When poinsettia cuttings arrive, prepare space in a cooler for them. This can help serve a few purposes. First, it can help to cool cuttings and reduce the plant temperature — and it can also help rehydrate them. Second, it can buy you a little time to make sure you have everything ready in the headhouse or a shaded place in the greenhouse to stick cuttings. When getting cooler space sorted out, be sure it is going to be at the right temperature for poinsettias. Air temperatures in coolers should be between 50 to 55°F to sufficiently cool them while avoiding damaging cold-sensitive poinsettia.
In addition to preparing cooler space for cuttings, you’ll also want to prepare your substrate for propagation early, too. Stabilized substrates such as phenolic foam or physically bound loose substrates are excellent choices for poinsettia propagation. Plus, stabilized substrates allow for cuttings to be transplanted earlier than loose-filled substrates. And if loose-filled substrate is being used to pre-fill propagation trays, be sure not to stack trays on top of each other. Whether the pH of soilless peat-based mixes is adjusted with limestone, or phenolic foam adjusted with fertilizer solution, use a target of 5.8 to 6.2 for poinsettia.
Rooting hormones should be used to improve rooting in poinsettia, hastening root growth and improving uniformity across crops. The most common rooting hormone is indole-butyric acid (IBA), though some formulas will also include naphthalene-acetic acid (NAA). Hormones have traditionally been suspended in a talcum powder or water solution, and the basal end of cuttings were dipped prior to sticking them. While this is certainly still an effective means of applying rooting hormone to poinsettia cuttings, newer auxin formulations are available to apply as a foliar spray after cuttings are stuck. Compared to dipping cuttings, spraying reduces the labor required to stick poinsettia cuttings by eliminating a step.
Use high-quality water for misting poinsettia cuttings. The frequency of mist during the summer — and resulting volume of water applied to cuttings — is not insignificant. To improve the efficiency of misting and enhance hydration, non-ionic surfactants — also called spreader-stickers or spray adjuvants — can be used to reduce the surface tension of water on the leaves, breaking water beads and droplets and improving coverage on foliage. Misting frequency and duration interact with the growing environment and stage of cutting development. Keeping facilities shaded will reduce air and plant temperatures and reduce mist requirements. As cuttings proceed from Stage 2 (callusing) into Stage 3 (root development), the frequency of misting will decrease. Close monitoring of root development will help manage mist strategies and help avoid excessive moisture, leading to soft rot (Erwinina).
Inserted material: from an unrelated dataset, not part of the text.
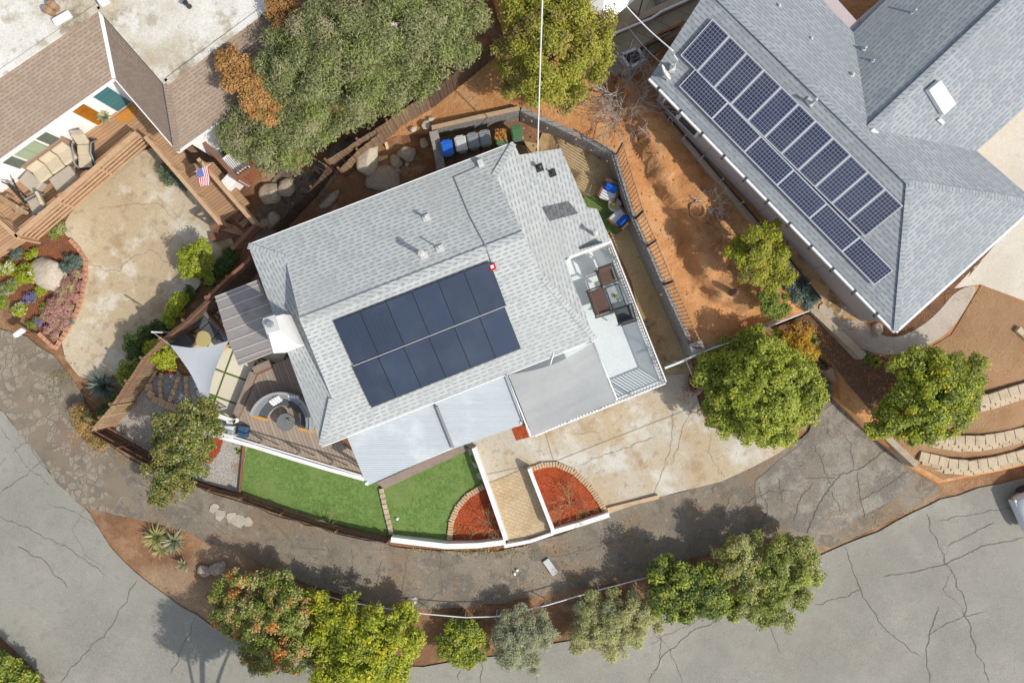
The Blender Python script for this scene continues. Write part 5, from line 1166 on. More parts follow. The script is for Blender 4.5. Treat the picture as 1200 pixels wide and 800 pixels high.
for _ in range(260):
    q = V((p.x+max(-.22,min(.22,random.gauss(0,.12))), p.y+max(-.2,min(.24,random.gauss(.03,.12))), 2.10+abs(random.gauss(0,.03)))); d = V((random.gauss(0,1),random.gauss(0,1),random.gauss(0,.5))).normalized()*.05; e = d.cross(V((random.gauss(0,1),random.gauss(0,1),1))).normalized()*.03
    mb.poly([q-d, q-e, q+d, q+e])
struct(tag(mb.build('leaf_heap', M['dry_leaves']), 'heap of dry orange leaves on the green bin', 'leaves'), 'stuff')
# ------------------------------------------------------------------ deck furniture
def armchair(name, label, px, py, z, rz, w, cush, frame, back=None, cat='chair', group=None, seats=1, d=.72):
    c = thing(name, label, cat, P(px, py, z), rz, group); hw_ = w/2
    mb = MB(); mb.rbox((0,0,.36), (w-.1,d-.1,.13), .04); mb.build('seat', cush, c)
    mb = MB(); mb.rbox((0,-d/2+.09,.62), (w-.12,.14,.5), .05, tilt=R(12)); mb.build('backrest', back or cush, c)
    for s_ in (-1, 1):
        mb = MB(); mb.beam(V((s_*hw_,-d/2,.6)), V((s_*hw_,d/2,.6)), .06, .035); mb.beam(V((s_*hw_,-d/2+.02,.6)), V((s_*hw_,-d/2+.02,0)), .04, .04); mb.beam(V((s_*hw_,d/2-.02,.6)), V((s_*hw_,d/2-.02,0)), .04, .04); mb.build('arm', frame, c)
    mb = MB(); mb.beam(V((-hw_,d/2-.03,.27)), V((hw_,d/2-.03,.27)), .04, .05); mb.beam(V((-hw_,-d/2+.03,.27)), V((hw_,-d/2+.03,.27)), .04, .05); mb.beam(V((-hw_,-d/2-.02,.86)), V((hw_,-d/2-.02,.86)), .04, .05); mb.build('chair_frame', frame, c)
    return c
DT = 1.3
armchair('armchair', 'brown cushioned armchair nearest the white house door on the deck', 709, 324, DT, ang(.35,.94), .72, M['brown_cushion'], M['black'])
armchair('loveseat', 'brown two seat bench with dark frame facing the glass table', 701, 354, DT, ang(.94,-.33), 1.15, M['brown_cushion'], M['black'], cat='sofa')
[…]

One of the most important factors when propagating poinsettias is managing light intensity. Poinsettia cuttings are sensitive to excessive light, and it is ideal to keep the intensity between 150 and 250 µmol·m–2·s–1, a target daily light integral (DLI) of 4 to 5 mol·m–2·d–1. Light intensities higher than this can damage foliage. Shading will be needed, and there are a variety of options. Shading is essential to diminish the summer sun’s intensity and can range from more season-long options such as whitewash or black saran to retractable aluminized shade cloth. As cutting progresses through root development and toning, light intensity can be increased incrementally to acclimate cuttings to light intensities and DLI approximately twice what they were in callusing. This can be achieved by changing shading programs to increase light intensity (for retractable shade) or moving cuttings to areas with less or no shade (for permanent shade).
Warm temperatures can improve callusing and root initiation for poinsettia cuttings. Keep temperatures below 82°F, if possible. But the summer can be too hot. As mentioned earlier, shade is useful in reducing excessive heat, as well as light. Excessive heat can stress cuttings or, worse, promote soft rot. Throughout propagation, as cutting progresses through Stage 3 and Stage 4 (toning), air and substrate temperatures can be reduced to the mid-70s — if outdoor temperature will allow it.
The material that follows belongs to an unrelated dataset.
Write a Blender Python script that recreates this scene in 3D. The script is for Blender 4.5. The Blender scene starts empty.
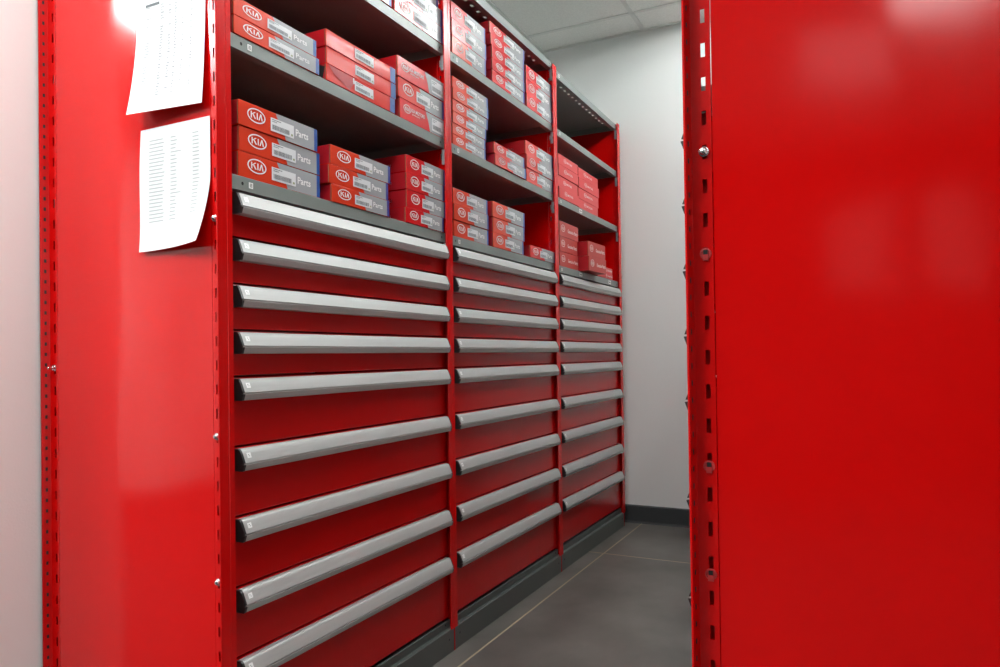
import bpy, bmesh, math, random
from mathutils import Matrix, Vector

random.seed(7)
C = bpy.context.scene
COL = C.collection

# ------------------------------------------------------------------ camera, world, exposure
def setup_camera():
    yaw, pitch, roll = 0.4635, 0.0102, -0.0140
    fwd = Vector((-math.sin(yaw) * math.cos(pitch), math.cos(yaw) * math.cos(pitch), math.sin(pitch)))
    right = Vector((math.cos(yaw), math.sin(yaw), 0))
    up = right.cross(fwd)
    c, s = math.cos(roll), math.sin(roll)
    r2, u2 = c * right + s * up, -s * right + c * up
    cam = bpy.data.cameras.new('camera')
    o = bpy.data.objects.new('camera', cam)
    COL.objects.link(o)
    m = Matrix((r2, u2, -fwd)).transposed().to_4x4()
    m.translation = Vector((1.2042, -1.3179, 0.9433))
    o.matrix_world = m
    cam.sensor_fit = 'HORIZONTAL'
    cam.sensor_width = 36.0
    cam.lens = 727.0 * 36 / 1000
    cam.shift_y = 0.0148
    cam.clip_start = 0.02
    C.camera = o

setup_camera()
W = bpy.data.worlds.new('world')
C.world = W
W.use_nodes = True
W.node_tree.nodes['Background'].inputs[0].default_value = (0.8, 0.85, 0.9, 1)
W.node_tree.nodes['Background'].inputs[1].default_value = 0.02
C.view_settings.view_transform = 'Standard'
C.view_settings.look = 'None'
C.view_settings.gamma = 1.0
C.view_settings.use_curve_mapping = False
C.view_settings.exposure = 0.0
AISLE_LAMP, NEAR_AISLE_FILL, ROOM_LAMP, FRONT_FILL, SIDE_LAMP = 64.0, 8.0, 8.0, 19.0, 44.0        # troffer diffuser strengths; the near aisle and front ones are added fill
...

Fertilizing during propagation is a great way to avoid nutrient deficiencies and produce healthy liners for transplanting. Low concentrations (50 to 75 ppm nitrogen) of water-soluble fertilizer can be used, applied in mist or other means of overhead irrigation. Poinsettia leaves are sensitive to phosphorous and can be damaged, and growth can become hardened. A light rinse with clear water to get fertilizer off foliage — without leaching substrate of nutrients — can help avoid foliar damage.
There is not much to compete with poinsettia cuttings in the greenhouse in the summer, and there are opportunities to be had with your space. Take that time to focus on the best management practices you can provide poinsettia cuttings and start your crop with the best rooted liners possible.